Der Sturm (1913), Nina Hamnett. Private collection. Photo: © Bridgeman Images

At Charleston, three decades of Hamnett’s work are on display in what is the artist’s first survey. The majority of the works date from the 1910s and ’20s, when Hamnett worked at Roger Fry’s Omega Workshops (though her style wasn’t naturally decorative; Bloomsbury was bread-and-butter work), shuttled on the boat-train between London and Paris, and kept company in bars and studios with Gaudier-Brzeska, Modigliani and Picasso. Laughing Torso recounts her adventures in Paris: masquerading as a boy in a cloth cap, dancing at cafes for three nights on the trot.

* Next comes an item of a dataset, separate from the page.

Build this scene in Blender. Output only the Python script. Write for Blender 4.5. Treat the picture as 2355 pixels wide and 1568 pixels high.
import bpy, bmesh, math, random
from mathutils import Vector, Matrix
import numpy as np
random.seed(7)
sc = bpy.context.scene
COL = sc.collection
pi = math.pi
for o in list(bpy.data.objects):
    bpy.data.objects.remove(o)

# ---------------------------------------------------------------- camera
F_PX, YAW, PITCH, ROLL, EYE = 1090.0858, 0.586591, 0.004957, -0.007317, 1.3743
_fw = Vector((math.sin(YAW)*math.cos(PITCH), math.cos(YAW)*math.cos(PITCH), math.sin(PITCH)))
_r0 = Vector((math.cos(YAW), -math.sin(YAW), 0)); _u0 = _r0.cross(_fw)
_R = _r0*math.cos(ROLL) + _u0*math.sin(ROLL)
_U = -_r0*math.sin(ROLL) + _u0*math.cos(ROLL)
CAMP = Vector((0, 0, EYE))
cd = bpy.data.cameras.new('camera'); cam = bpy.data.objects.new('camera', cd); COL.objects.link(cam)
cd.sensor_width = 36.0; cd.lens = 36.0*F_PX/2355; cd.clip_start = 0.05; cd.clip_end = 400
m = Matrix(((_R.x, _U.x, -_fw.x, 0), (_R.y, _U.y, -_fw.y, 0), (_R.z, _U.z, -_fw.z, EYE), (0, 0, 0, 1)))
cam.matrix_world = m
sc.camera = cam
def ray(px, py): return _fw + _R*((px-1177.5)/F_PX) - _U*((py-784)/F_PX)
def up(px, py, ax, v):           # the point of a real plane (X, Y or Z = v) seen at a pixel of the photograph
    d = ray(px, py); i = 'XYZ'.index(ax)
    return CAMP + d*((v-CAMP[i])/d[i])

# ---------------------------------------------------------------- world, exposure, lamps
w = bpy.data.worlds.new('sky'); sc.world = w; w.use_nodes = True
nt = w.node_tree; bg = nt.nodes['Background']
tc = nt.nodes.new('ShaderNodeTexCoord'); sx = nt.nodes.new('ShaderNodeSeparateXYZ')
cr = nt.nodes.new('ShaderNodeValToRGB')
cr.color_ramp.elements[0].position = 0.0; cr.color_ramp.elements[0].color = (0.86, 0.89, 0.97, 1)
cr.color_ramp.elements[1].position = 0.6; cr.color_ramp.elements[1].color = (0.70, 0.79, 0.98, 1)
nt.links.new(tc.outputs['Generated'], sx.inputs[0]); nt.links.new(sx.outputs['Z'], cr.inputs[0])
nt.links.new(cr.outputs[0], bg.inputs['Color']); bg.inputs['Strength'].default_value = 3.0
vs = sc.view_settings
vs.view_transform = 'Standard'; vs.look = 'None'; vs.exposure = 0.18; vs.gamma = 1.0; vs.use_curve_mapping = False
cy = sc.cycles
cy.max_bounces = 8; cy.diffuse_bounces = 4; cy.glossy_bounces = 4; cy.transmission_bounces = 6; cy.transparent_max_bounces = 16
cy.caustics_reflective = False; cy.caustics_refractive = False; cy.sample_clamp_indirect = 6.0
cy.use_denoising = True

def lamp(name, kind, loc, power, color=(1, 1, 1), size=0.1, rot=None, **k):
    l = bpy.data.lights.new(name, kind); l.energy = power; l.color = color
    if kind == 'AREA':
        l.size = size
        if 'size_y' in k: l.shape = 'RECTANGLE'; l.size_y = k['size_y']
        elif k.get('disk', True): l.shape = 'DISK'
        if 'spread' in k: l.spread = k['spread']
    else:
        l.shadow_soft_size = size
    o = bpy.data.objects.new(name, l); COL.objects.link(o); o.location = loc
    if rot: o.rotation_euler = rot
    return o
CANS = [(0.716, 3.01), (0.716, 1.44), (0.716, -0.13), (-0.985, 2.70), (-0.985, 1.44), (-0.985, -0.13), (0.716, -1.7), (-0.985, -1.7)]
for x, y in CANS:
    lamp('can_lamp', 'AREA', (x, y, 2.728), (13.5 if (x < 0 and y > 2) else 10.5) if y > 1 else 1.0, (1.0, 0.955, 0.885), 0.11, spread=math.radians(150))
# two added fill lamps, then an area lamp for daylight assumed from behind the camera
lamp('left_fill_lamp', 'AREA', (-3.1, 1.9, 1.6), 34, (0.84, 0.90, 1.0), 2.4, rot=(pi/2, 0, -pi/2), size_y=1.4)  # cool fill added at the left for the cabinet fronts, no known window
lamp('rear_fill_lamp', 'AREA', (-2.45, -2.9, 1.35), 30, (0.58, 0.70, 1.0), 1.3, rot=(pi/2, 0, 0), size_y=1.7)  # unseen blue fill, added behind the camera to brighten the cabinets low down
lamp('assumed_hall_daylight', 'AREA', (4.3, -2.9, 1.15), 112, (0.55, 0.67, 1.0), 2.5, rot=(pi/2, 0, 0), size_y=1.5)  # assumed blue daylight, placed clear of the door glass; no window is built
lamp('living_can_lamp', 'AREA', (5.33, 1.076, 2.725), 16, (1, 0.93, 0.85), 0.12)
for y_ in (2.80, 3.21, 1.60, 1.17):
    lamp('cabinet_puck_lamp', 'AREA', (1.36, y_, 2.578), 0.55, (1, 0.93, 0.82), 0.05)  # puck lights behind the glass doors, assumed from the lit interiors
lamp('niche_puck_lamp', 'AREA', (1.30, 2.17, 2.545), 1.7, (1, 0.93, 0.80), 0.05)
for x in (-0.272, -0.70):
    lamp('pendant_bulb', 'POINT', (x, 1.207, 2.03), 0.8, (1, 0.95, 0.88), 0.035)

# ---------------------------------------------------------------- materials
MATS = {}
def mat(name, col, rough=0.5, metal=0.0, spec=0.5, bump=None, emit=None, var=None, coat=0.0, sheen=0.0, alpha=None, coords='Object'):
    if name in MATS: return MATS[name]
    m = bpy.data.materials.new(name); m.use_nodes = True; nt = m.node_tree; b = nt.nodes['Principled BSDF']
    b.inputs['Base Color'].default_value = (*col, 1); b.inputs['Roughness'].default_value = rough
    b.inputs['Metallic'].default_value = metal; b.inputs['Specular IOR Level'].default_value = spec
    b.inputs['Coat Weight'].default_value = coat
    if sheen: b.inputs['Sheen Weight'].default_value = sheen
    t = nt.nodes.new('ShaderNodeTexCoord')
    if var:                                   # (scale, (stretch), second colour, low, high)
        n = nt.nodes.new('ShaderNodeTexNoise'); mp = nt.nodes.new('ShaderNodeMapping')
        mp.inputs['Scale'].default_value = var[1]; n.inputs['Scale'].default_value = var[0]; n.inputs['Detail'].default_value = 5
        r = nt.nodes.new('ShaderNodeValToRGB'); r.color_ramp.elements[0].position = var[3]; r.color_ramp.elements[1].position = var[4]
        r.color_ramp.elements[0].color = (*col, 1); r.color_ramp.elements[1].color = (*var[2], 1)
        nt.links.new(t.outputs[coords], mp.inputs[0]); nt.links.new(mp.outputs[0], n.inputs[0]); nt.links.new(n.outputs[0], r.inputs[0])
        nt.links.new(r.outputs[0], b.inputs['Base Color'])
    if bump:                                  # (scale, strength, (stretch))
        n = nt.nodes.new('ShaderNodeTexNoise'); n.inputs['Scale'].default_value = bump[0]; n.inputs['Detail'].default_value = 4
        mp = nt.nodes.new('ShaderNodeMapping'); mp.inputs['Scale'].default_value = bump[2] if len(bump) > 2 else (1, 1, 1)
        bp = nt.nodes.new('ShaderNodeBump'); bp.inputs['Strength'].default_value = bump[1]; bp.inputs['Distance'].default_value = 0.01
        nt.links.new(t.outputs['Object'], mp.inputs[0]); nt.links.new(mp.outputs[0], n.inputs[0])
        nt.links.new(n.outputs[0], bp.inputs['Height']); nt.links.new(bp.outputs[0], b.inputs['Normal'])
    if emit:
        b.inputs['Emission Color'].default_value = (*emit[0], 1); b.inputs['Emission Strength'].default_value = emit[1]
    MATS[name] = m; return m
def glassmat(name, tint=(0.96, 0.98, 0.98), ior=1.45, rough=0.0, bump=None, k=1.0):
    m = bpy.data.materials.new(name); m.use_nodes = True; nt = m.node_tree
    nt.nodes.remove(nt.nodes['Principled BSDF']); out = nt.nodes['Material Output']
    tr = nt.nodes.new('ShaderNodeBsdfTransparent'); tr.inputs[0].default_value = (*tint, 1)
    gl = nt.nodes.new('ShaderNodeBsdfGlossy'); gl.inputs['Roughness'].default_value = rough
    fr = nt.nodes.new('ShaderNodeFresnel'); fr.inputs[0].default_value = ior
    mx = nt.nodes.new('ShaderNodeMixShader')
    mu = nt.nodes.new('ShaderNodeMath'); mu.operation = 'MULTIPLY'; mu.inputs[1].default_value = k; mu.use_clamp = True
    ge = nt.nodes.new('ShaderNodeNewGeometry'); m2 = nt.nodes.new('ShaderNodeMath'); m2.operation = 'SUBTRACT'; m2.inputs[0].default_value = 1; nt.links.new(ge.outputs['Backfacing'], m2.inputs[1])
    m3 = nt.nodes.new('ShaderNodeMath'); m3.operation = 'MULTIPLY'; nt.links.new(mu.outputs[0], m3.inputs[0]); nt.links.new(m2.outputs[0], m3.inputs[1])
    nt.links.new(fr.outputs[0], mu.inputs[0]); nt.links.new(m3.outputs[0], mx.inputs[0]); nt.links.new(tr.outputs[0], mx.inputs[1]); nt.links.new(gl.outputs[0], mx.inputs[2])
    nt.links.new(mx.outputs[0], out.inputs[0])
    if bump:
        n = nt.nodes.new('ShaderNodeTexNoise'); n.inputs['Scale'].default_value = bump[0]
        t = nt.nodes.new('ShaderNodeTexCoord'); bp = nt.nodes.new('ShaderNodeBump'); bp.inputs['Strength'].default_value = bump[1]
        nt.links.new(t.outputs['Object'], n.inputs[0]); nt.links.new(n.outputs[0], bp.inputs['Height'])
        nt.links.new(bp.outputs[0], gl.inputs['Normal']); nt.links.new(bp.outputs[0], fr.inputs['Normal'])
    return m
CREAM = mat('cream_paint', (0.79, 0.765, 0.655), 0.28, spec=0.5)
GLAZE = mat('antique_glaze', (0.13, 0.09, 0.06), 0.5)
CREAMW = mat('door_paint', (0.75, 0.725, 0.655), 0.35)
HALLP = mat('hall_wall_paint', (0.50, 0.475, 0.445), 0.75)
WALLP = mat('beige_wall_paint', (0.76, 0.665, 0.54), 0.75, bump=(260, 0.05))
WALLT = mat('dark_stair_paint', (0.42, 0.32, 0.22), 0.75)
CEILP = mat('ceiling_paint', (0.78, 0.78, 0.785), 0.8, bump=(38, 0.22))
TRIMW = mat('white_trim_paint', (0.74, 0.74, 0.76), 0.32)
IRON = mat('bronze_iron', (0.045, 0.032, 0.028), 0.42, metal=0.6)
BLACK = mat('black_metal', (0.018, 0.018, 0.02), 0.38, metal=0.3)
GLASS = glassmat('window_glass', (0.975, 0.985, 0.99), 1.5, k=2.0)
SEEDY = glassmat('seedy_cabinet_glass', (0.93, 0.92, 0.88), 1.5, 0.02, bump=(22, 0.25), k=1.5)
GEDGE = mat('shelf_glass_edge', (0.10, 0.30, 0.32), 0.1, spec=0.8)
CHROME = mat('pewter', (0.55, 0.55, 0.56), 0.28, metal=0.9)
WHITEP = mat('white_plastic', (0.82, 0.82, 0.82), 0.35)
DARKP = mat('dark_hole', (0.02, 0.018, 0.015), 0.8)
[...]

She got by on Omega money, or from selling Modigliani drawings from a folder she hawked under her arm. She roved, and yet despite her proximity to artists and her immersion in the cultural exchange between cities, Hamnett’s work was entirely her own. Her paintings are sure of themselves, unwavering, concentrated with charisma.

Reclining Man (1918), Nina Hamnett. Private collection.

Reclining Man (1918), Nina Hamnett. Private collection. Photo: courtesy Sotheby’s

Hamnett’s portraits are intimate or austere. She painted artists and friends – the French-Russian Cubist sculptor Ossip Zadkine, the Japanese dramatist Torahiko Khori (a jug of pink and yellow flowers behind his head) – and, in works on display from between 1918 and 1932, a series of queer young men. Full-lipped and pink-cheeked Anthony Butts (Cedric Morris painted his sister, Mary, less flatteringly); Rupert Doone, aloof, with almond eyes and a small pink mouth. In Reclining Man (c. 1918) the intimacy between artist and sitter is most apparent: the man is in shirt sleeves, cupping his head in one hand, cradling a glass of wine in the other. A fellow outsider in a makeshift, urban setting; it has all the directness, the empathetic curiosity, of a painting by Alice Neel.

The Landlady (1918), Nina Hamnett. Private collection.

The Landlady (1918), Nina Hamnett. Private collection. Photo: © Bridgeman Images

Hamnett made sure she was always on the wrong side of propriety. She looked shrewdly at gentility. In the two portraits of her London landladies, she depicted a stand-off, a silent war. One woman, compact, with a helmet of nut-brown hair and a puritan collar on her dress, sits behind a barricade of objects; the other, in a fur mantle, beside a bowl of lustrous, touchable oranges. She has selected a single apple for her plate.

A final room at Charleston contains a selection of drawings. In Parisian cafes, Hamnett worked quickly and elegantly: a group decked out for a funeral, George Moore and Lord Alfred Douglas at the Café Royal. In London, she drew figures from the life. A crouching Roger Fry, head in hand, malnourished and yet revealing the tenderness of their relationship.

Study of Roger Fry (1918), Nina Hamnett. Private collection.

Study of Roger Fry (1918), Nina Hamnett. Private collection. Photo: © Bridgeman Images

Seriousness was not what Hamnett became known for. The energy she contained in her paintings spilled over into her glass. After the mid 1930s, when she mostly gave up painting in oils (although she continued to paint watercolours), she self-fashioned herself the ‘Queen of Bohemia’ and was to be found in Soho bars. Her wildness is tangible in her paintings, in the lips of her sitters, in colours used only once – dabbed on later? – and so distinct from the rest of the palette. Cherry-red for Ossip Zadkine, vivid peach for Rupert Doone. A dash of verve, of flesh and blood.

‘Nina Hamnett’ is at Charleston, East Sussex, until 30 August.